(DATA SECTION):
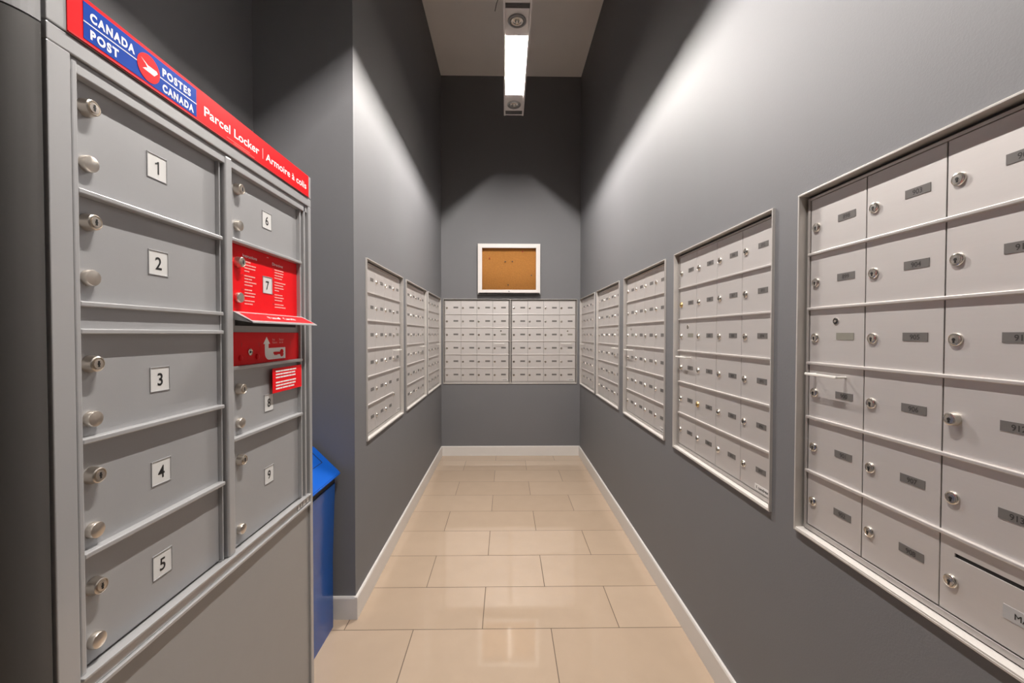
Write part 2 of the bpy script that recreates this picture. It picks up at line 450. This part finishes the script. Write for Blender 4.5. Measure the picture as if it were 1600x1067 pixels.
def bank(name_label, loc, rz, width=PW, handle=0, numbers=None, sticker=None, far=True, special=None, brass=(), tall=None, slot=None, proud=()):
    t = thing('mailbox_bank', name_label, 'mailboxes', loc, rz, 'built-in mailbox banks')
    H = PT-PB; bord = BORD if width > 0.705 else 0.0175
    cw = (width-2*bord)/4
    b = MB()
    # outer trim ring standing proud of the wall, then the stepped inner frame of the unit
    b.ring(0, width, 0, H, 0.0048, -0.008, 0.03, 'frame_alu', 0.0008)
    b.ring(0.0048, width-0.0048, 0.0048, H-0.0048, 0.0062, 0.022, 0.03, 'gap_shade', tt=0.010)  # filler ring with the gap's shade in its colour
    b.ring(0.0110, width-0.0110, 0.0110, H-0.0125, bord-0.0122, 0.0115, 0.03, 'frame_inner_shaded', 0.0010, tb=BBOT-0.0130, tt=0.0065)
    b.box(0.0050, width-0.0050, -0.0070, 0.0200, 0.0045, 0.0085, 'sill_alu_lit', 0.0006)
    b.build('frame', t)
    MB().box(0.0100, width-0.0100, 0.0172, 0.09, 0.0100, H-0.0100, 'gap_shade').build('cabinet_body', t)
    rb = MB()
    rb.box(0, cw*4+0.006, DY-0.0065, DY+0.002, -0.0036, 0.0036, 'rail_alu', 0.0016, 2)
    rail = rb.mesh('rail')
    for r in range(1, 6):
        if tall is not None and r == 5:
            q = MB(); q.box(0, cw*3+0.003, DY-0.0065, DY+0.002, -0.0036, 0.0036, 'rail_alu', 0.0016, 2)
            put('rail', q.mesh('rail'), t, (bord-0.003, 0, rowz(r-1)))
        else:
            put('rail', rail, t, (bord-0.003, 0, rowz(r-1)))
    for c in range(4):
        for r in range(6):
            x = bord + c*cw; z = rowz(r); h = ROWH; lz = h*0.47; pz = h*0.5
            if tall == c and r == 5: continue
            if tall == c and r == 4: z = rowz(5); h = 2*ROWH; lz = h*0.46; pz = h*0.73
            kind = 'slot' if slot == (r, c) else 'plain'
            d = put('mailbox_door', door_mesh(cw, h, kind), t, (x, 0, z))
            metal = 'brass' if (r, c) in brass else 'chrome'
            if kind == 'slot': lz = 0.058
            pr = 0.006 if (r, c) in proud else (0.001 if metal == 'brass' and not far else 0)
            L = LOCKS[(metal, far, pr)]
            lo = put('lock', L, d, (0.0202, DY, lz))
            if metal == 'brass': lo['label'] = 'brass coloured lock'
            pm = PLATE; px = 0.1135
            if (r, c) == (2, handle): pm = PLATE_BLANK
            elif numbers: pm = plate_mesh(numbers[c][r])
            if kind == 'slot':
                pm = MB().box(-0.03, 0.03, -0.0008, 0, -0.011, 0.011, 'card_grey').text('MAIL', 0, 0, -0.0008, 0.010, 'ink').mesh('number_plate')
                px = 0.128; pz = 0.058
            put('number_plate', pm, d, (px*cw/0.167, DY, pz))
            if (r, c) == (2, handle):
                k = MB()
                k.lathe([(0.0085, 0), (0.0085, 0.0012), (0.0072, 0.0016), (0.0070, 0.0006)], (0, 0, 0), 'chrome', 20)
                k.lathe([(0.0068, 0.0004), (0.0066, 0.0010)], (0, 0, 0), 'black', 20)
                k.lathe([(0.0036, 0.0008), (0.0032, 0.0028)], (0, 0, 0), 'chrome', 14)
                k.build('master_lock', d, (0.086, DY, h-0.034))
            if (r, c) == (3, handle):
                hm = MB(); y0 = DY; y1 = DY-0.027
                for s in (0.023, 0.117):
                    hm.tube([(s, y0+0.001, 0), (s, y1+0.004, 0)], 0.0026, 'handle', 10)
                hm.box(0.019, 0.121, y1, y1+0.005, -0.0032, 0.0032, 'handle', 0.0015)
                hm.build('pull_handle', d, (0, 0, h-0.026))
    if sticker is not None:
        s = MB(); s.box(0, 0.074, DY-0.0006, DY, 0, 0.018, 'sticker')
        s.text('E', 0.009, 0.009, DY-0.0006, 0.0085, 'ink', bold=0.03)
        s.text('cendrex', 0.0175, 0.0095, DY-0.0006, 0.0105, 'ink', bold=0.02, align='LEFT', width=0.050)
        so = s.build('maker_sticker', t, (bord+cw*4-0.082, 0, BBOT+0.006))
        so['label'] = 'small white sticker at the bottom corner'
    return t

def nums(start, blankcol):
    out = []; n = start
    for c in range(4):
        col = []
        for r in range(6):
            if c == blankcol and r == 2: col.append(''); continue
            col.append(str(n)); n += 1
        out.append(col)
    return out
P2 = math.pi/2
z0 = PB
lab = ['farthest mailbox bank on the right wall, tucked into the end corner',
       'second mailbox bank from the end on the right wall',
       'middle one of the five mailbox banks on the right wall',
       'second nearest mailbox bank on the right wall, with two brass coloured locks',
       'nearest mailbox bank on the right wall, with a black mail slot at the bottom']
bank(lab[0], (XR, RIGHT[0], z0), -P2, handle=0)
bank(lab[1], (XR, RIGHT[1], z0), -P2, handle=3)
bank(lab[2], (XR, RIGHT[2], z0), -P2, handle=0, sticker=1)
bank(lab[3], (XR, RIGHT[3], z0), -P2, handle=0, sticker=1, far=False, numbers=nums(875, 0), brass=((1, 0), (4, 1)))
bank(lab[4], (XR, RIGHT[4], z0), -P2, handle=0, far=False, numbers=nums(898, 0), slot=(5, 2), proud=((3, 2),))
bank('nearest mailbox bank on the left wall beside the corner, with one double height door', (XL, LEFT[0], z0), P2, handle=3, tall=3, sticker=1)
bank('middle of the three mailbox banks on the left wall', (XL, LEFT[1], z0), P2, handle=3)
bank('farthest mailbox bank on the left wall, narrowest in view next to the end wall', (XL, LEFT[2], z0), P2, handle=3)
bank('left one of the two mailbox banks on the end wall below the cork board', (BACK[0], ZB, z0), 0, width=BW, handle=3, sticker=1)
bank('right one of the two mailbox banks on the end wall below the cork board', (BACK[1], ZB, z0), 0, width=BW, handle=3, sticker=1)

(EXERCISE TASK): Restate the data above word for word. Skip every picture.

(EXPECTED ANSWER):
Write part 2 of the bpy script that recreates this picture. It picks up at line 450. This part finishes the script. Write for Blender 4.5. Measure the picture as if it were 1600x1067 pixels.
def bank(name_label, loc, rz, width=PW, handle=0, numbers=None, sticker=None, far=True, special=None, brass=(), tall=None, slot=None, proud=()):
    t = thing('mailbox_bank', name_label, 'mailboxes', loc, rz, 'built-in mailbox banks')
    H = PT-PB; bord = BORD if width > 0.705 else 0.0175
    cw = (width-2*bord)/4
    b = MB()
    # outer trim ring standing proud of the wall, then the stepped inner frame of the unit
    b.ring(0, width, 0, H, 0.0048, -0.008, 0.03, 'frame_alu', 0.0008)
    b.ring(0.0048, width-0.0048, 0.0048, H-0.0048, 0.0062, 0.022, 0.03, 'gap_shade', tt=0.010)  # filler ring with the gap's shade in its colour
    b.ring(0.0110, width-0.0110, 0.0110, H-0.0125, bord-0.0122, 0.0115, 0.03, 'frame_inner_shaded', 0.0010, tb=BBOT-0.0130, tt=0.0065)
    b.box(0.0050, width-0.0050, -0.0070, 0.0200, 0.0045, 0.0085, 'sill_alu_lit', 0.0006)
    b.build('frame', t)
    MB().box(0.0100, width-0.0100, 0.0172, 0.09, 0.0100, H-0.0100, 'gap_shade').build('cabinet_body', t)
    rb = MB()
    rb.box(0, cw*4+0.006, DY-0.0065, DY+0.002, -0.0036, 0.0036, 'rail_alu', 0.0016, 2)
    rail = rb.mesh('rail')
    for r in range(1, 6):
        if tall is not None and r == 5:
            q = MB(); q.box(0, cw*3+0.003, DY-0.0065, DY+0.002, -0.0036, 0.0036, 'rail_alu', 0.0016, 2)
            put('rail', q.mesh('rail'), t, (bord-0.003, 0, rowz(r-1)))
        else:
            put('rail', rail, t, (bord-0.003, 0, rowz(r-1)))
    for c in range(4):
        for r in range(6):
            x = bord + c*cw; z = rowz(r); h = ROWH; lz = h*0.47; pz = h*0.5
            if tall == c and r == 5: continue
            if tall == c and r == 4: z = rowz(5); h = 2*ROWH; lz = h*0.46; pz = h*0.73
            kind = 'slot' if slot == (r, c) else 'plain'
            d = put('mailbox_door', door_mesh(cw, h, kind), t, (x, 0, z))
            metal = 'brass' if (r, c) in brass else 'chrome'
            if kind == 'slot': lz = 0.058
            pr = 0.006 if (r, c) in proud else (0.001 if metal == 'brass' and not far else 0)
            L = LOCKS[(metal, far, pr)]
            lo = put('lock', L, d, (0.0202, DY, lz))
            if metal == 'brass': lo['label'] = 'brass coloured lock'
            pm = PLATE; px = 0.1135
            if (r, c) == (2, handle): pm = PLATE_BLANK
            elif numbers: pm = plate_mesh(numbers[c][r])
            if kind == 'slot':
                pm = MB().box(-0.03, 0.03, -0.0008, 0, -0.011, 0.011, 'card_grey').text('MAIL', 0, 0, -0.0008, 0.010, 'ink').mesh('number_plate')
                px = 0.128; pz = 0.058
            put('number_plate', pm, d, (px*cw/0.167, DY, pz))
            if (r, c) == (2, handle):
                k = MB()
                k.lathe([(0.0085, 0), (0.0085, 0.0012), (0.0072, 0.0016), (0.0070, 0.0006)], (0, 0, 0), 'chrome', 20)
                k.lathe([(0.0068, 0.0004), (0.0066, 0.0010)], (0, 0, 0), 'black', 20)
                k.lathe([(0.0036, 0.0008), (0.0032, 0.0028)], (0, 0, 0), 'chrome', 14)
                k.build('master_lock', d, (0.086, DY, h-0.034))
            if (r, c) == (3, handle):
                hm = MB(); y0 = DY; y1 = DY-0.027
                for s in (0.023, 0.117):
                    hm.tube([(s, y0+0.001, 0), (s, y1+0.004, 0)], 0.0026, 'handle', 10)
                hm.box(0.019, 0.121, y1, y1+0.005, -0.0032, 0.0032, 'handle', 0.0015)
                hm.build('pull_handle', d, (0, 0, h-0.026))
    if sticker is not None:
        s = MB(); s.box(0, 0.074, DY-0.0006, DY, 0, 0.018, 'sticker')
        s.text('E', 0.009, 0.009, DY-0.0006, 0.0085, 'ink', bold=0.03)
        s.text('cendrex', 0.0175, 0.0095, DY-0.0006, 0.0105, 'ink', bold=0.02, align='LEFT', width=0.050)
        so = s.build('maker_sticker', t, (bord+cw*4-0.082, 0, BBOT+0.006))
        so['label'] = 'small white sticker at the bottom corner'
    return t

def nums(start, blankcol):
    out = []; n = start
    for c in range(4):
        col = []
        for r in range(6):
            if c == blankcol and r == 2: col.append(''); continue
            col.append(str(n)); n += 1
        out.append(col)
    return out
P2 = math.pi/2
z0 = PB
lab = ['farthest mailbox bank on the right wall, tucked into the end corner',
       'second mailbox bank from the end on the right wall',
       'middle one of the five mailbox banks on the right wall',
       'second nearest mailbox bank on the right wall, with two brass coloured locks',
       'nearest mailbox bank on the right wall, with a black mail slot at the bottom']
bank(lab[0], (XR, RIGHT[0], z0), -P2, handle=0)
bank(lab[1], (XR, RIGHT[1], z0), -P2, handle=3)
bank(lab[2], (XR, RIGHT[2], z0), -P2, handle=0, sticker=1)
bank(lab[3], (XR, RIGHT[3], z0), -P2, handle=0, sticker=1, far=False, numbers=nums(875, 0), brass=((1, 0), (4, 1)))
bank(lab[4], (XR, RIGHT[4], z0), -P2, handle=0, far=False, numbers=nums(898, 0), slot=(5, 2), proud=((3, 2),))
bank('nearest mailbox bank on the left wall beside the corner, with one double height door', (XL, LEFT[0], z0), P2, handle=3, tall=3, sticker=1)
bank('middle of the three mailbox banks on the left wall', (XL, LEFT[1], z0), P2, handle=3)
bank('farthest mailbox bank on the left wall, narrowest in view next to the end wall', (XL, LEFT[2], z0), P2, handle=3)
bank('left one of the two mailbox banks on the end wall below the cork board', (BACK[0], ZB, z0), 0, width=BW, handle=3, sticker=1)
bank('right one of the two mailbox banks on the end wall below the cork board', (BACK[1], ZB, z0), 0, width=BW, handle=3, sticker=1)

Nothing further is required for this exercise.